Jonathan Ball. Ex Machina. BookThug, 2009.
Like Cortázar’s Hopscotch, each section is numbered and, unlike the novel, each line offers a path to read on, a sort of hyperlink in print.
[50]
The poem is not written by machines. [36]
It is the root, the cause of machines. [17]
As the book does not birth the poem, but is its vessel in the world. [15]
Clothing the Word in flesh, so that it might finally die. [63]
One can with diligence assemble a poem out of the references.
The poem is not written by machines. | [36]
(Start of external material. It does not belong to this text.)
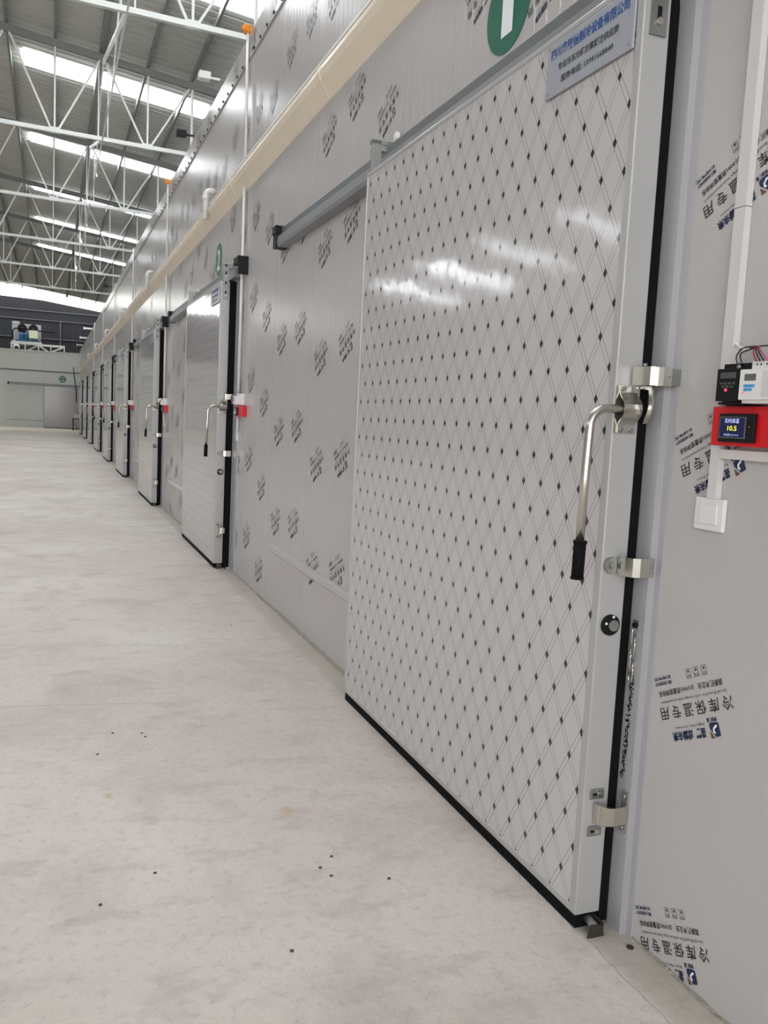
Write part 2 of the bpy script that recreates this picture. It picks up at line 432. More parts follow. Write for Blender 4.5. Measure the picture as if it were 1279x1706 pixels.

The machine spawns new machines. [05] Improvements are necessary. Conceived and carried. [40] (while in secret new machines produce new needs) [11] (offering themselves to answer to the problems they pose) [41] |
It is the root, the cause of machines. | [17]
The machine that will never think. [04] The machine we believe will never think. [26] The machine that, thinking, chooses, suicide. [37] |
As the book does not birth the poem, but is its vessel in the world. | [15]
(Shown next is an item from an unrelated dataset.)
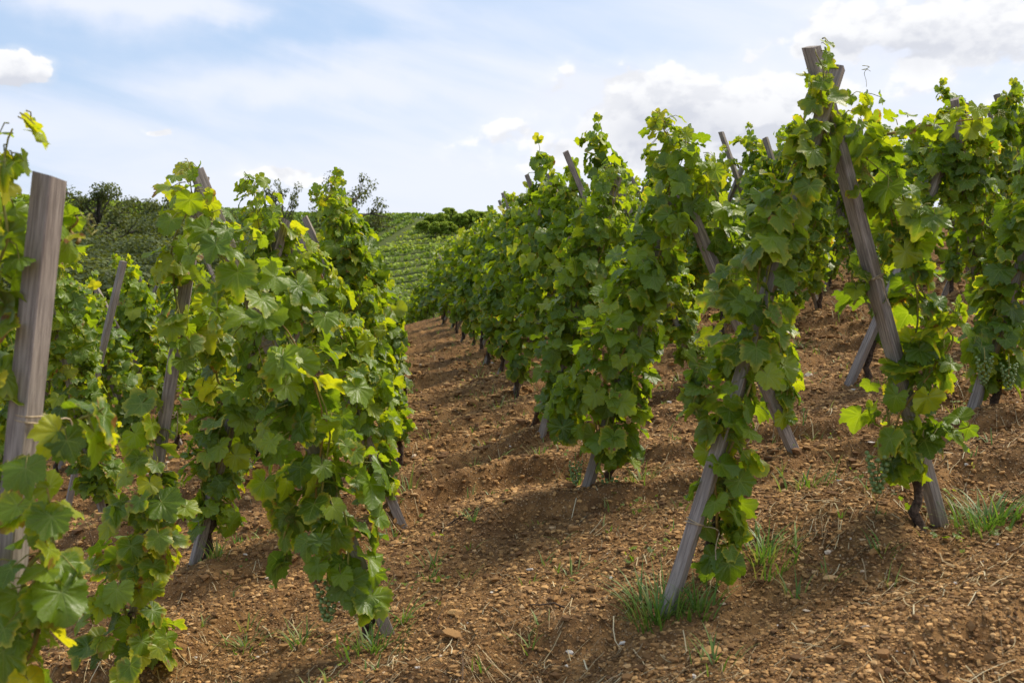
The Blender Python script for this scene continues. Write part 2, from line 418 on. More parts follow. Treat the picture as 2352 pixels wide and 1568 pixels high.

“Physiologically, man in the normal use of technology […] is perpetually modified by it and in turn finds ever new ways of modifying his technology.” [34] “Man becomes, as it were, the sex organs of the machine world, as the bee of the plant world, enabling it to fecundate and to evolve ever new forms.” [27] “The machine world reciprocates man’s love by expediting his wishes and desires, namely, in providing him with wealth.” [26] Steel and your warming sex. [62] |
Clothing the Word in flesh, so that it might finally die. | [63]
My spine is broken. [01] My ribs are splayed open like wings. [64] |
And if one continues the resulting fan reduces the initial set of lines to a point. That’s the point.